The work itself hasn’t changed. What changed is the type of mental effort required.
Not all cognitive load is the same.

Systems Layer
Cognitive load theory identifies three structurally different types of load that compete for the same limited processing capacity.
These are:
- Intrinsic Load
- Extraneous Load
- Germane Load
Each type occupies a portion of the system’s available cognitive capacity, but they arise from different structural sources.
Intrinsic Load
Intrinsic load is generated by the inherent complexity of the task itself. It reflects the number of interacting elements that must be understood simultaneously.
Tasks with many interdependent components produce higher intrinsic load.
Extraneous Load
Extraneous load is generated by the way information, instructions, or tasks are presented. It arises from unnecessary complexity introduced by the environment or system design.
Poor interfaces, unclear instructions, and fragmented workflows increase extraneous load.
Germane Load
Germane load is the cognitive effort directed toward building useful mental models, understanding relationships, and integrating knowledge.
Unlike the other two types, germane load contributes directly to learning and long-term capability.
All three forms draw from the same finite capacity. The balance between them determines overall system performance.
Structural Translation
In simple terms, cognitive load comes from three different sources.
Intrinsic load is the difficulty of the task itself. Some problems simply require more thinking.
Extraneous load is the unnecessary mental work caused by confusing systems, bad instructions, or constant interruptions.
Germane load is the effort your brain spends actually understanding something and building knowledge.
Since your brain has limited capacity, these three types compete with each other.
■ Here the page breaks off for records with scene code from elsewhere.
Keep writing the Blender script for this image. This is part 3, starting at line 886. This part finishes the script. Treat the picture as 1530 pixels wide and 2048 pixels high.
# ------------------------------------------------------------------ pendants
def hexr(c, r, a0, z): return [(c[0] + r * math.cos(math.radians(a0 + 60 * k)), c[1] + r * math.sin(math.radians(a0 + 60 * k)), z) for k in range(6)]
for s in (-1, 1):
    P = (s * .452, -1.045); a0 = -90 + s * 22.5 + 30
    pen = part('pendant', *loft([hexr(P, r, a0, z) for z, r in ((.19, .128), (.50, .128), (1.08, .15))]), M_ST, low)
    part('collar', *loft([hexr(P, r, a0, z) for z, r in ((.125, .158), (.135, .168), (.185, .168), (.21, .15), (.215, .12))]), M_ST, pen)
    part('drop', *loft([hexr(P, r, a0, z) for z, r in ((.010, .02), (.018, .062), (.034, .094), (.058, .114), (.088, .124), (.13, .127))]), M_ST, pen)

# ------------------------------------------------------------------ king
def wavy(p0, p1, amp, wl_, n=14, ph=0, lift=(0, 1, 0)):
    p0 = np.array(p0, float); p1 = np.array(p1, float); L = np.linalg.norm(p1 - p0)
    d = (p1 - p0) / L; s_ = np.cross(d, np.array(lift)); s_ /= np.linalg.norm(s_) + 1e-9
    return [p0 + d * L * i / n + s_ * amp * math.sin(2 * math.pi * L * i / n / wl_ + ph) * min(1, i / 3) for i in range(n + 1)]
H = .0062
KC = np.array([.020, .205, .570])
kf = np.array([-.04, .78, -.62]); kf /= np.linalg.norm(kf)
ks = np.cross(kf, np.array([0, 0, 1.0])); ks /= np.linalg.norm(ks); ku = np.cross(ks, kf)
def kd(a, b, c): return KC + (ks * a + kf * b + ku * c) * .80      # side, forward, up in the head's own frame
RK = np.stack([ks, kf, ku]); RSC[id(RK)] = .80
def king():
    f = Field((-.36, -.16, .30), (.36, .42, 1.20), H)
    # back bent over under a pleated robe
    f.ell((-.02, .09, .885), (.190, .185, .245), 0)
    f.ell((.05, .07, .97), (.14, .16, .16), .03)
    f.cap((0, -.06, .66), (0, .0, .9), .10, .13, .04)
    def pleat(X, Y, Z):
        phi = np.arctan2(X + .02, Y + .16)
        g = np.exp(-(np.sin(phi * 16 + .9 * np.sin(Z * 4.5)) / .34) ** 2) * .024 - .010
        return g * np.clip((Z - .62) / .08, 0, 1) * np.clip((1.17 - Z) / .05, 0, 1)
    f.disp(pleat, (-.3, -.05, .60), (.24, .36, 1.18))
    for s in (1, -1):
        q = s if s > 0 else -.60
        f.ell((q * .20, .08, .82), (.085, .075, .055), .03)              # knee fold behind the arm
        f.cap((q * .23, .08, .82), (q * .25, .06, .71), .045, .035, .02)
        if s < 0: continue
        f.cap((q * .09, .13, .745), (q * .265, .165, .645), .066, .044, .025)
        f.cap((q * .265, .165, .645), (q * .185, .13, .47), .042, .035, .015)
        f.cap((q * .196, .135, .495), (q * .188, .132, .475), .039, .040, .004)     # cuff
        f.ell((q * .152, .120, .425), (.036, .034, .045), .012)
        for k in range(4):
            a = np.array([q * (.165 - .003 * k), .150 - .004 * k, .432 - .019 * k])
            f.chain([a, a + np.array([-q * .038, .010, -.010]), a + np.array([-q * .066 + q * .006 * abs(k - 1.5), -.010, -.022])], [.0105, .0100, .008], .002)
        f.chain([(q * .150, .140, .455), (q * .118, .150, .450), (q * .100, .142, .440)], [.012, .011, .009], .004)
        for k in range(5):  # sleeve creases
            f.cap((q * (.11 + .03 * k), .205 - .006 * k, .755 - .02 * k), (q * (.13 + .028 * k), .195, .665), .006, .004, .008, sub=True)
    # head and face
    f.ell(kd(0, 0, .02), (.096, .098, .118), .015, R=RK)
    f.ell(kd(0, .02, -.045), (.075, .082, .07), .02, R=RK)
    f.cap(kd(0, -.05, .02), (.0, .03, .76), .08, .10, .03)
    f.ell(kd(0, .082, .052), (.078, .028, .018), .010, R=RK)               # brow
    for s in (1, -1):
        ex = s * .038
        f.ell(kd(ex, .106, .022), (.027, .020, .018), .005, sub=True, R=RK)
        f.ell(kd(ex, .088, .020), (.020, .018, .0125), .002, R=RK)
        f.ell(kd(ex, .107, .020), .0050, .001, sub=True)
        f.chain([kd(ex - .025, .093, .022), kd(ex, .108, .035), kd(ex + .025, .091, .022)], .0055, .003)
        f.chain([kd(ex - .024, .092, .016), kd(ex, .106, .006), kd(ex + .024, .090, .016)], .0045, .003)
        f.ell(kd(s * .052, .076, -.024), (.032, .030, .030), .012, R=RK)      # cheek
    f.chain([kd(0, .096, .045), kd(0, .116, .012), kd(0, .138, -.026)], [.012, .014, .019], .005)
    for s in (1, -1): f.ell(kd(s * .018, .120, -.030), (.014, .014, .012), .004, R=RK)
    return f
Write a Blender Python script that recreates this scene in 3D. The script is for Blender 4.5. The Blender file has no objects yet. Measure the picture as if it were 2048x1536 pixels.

If too much capacity is wasted on extraneous load, there is less mental space left for the kind of thinking that actually improves performance.
Structural Implication
Many environments unintentionally increase the wrong type of cognitive load.
Organizations often assume that increasing effort will improve results. But if that effort is consumed by extraneous load, the opposite happens.
Examples include:
- navigating poorly structured documentation
- switching between multiple tools to complete one task
- interpreting unclear instructions
- managing excessive notifications
In these environments, people spend large amounts of mental energy simply navigating the system rather than solving the actual problem.
As extraneous load grows, the system leaves less capacity available for germane load — the kind of thinking that builds understanding, skill, and better decisions.
Over time, learning slows and performance stagnates even though people appear busy.
Leverage Insight
Cognitive performance improves not by eliminating effort, but by redistributing cognitive load.
The most effective systems:
- manage intrinsic load
- aggressively reduce extraneous load
- protect capacity for germane load
Within the Cognitive Load pillar, the leverage point is simple:
Performance increases when systems remove unnecessary complexity so cognitive capacity can focus on understanding rather than navigation.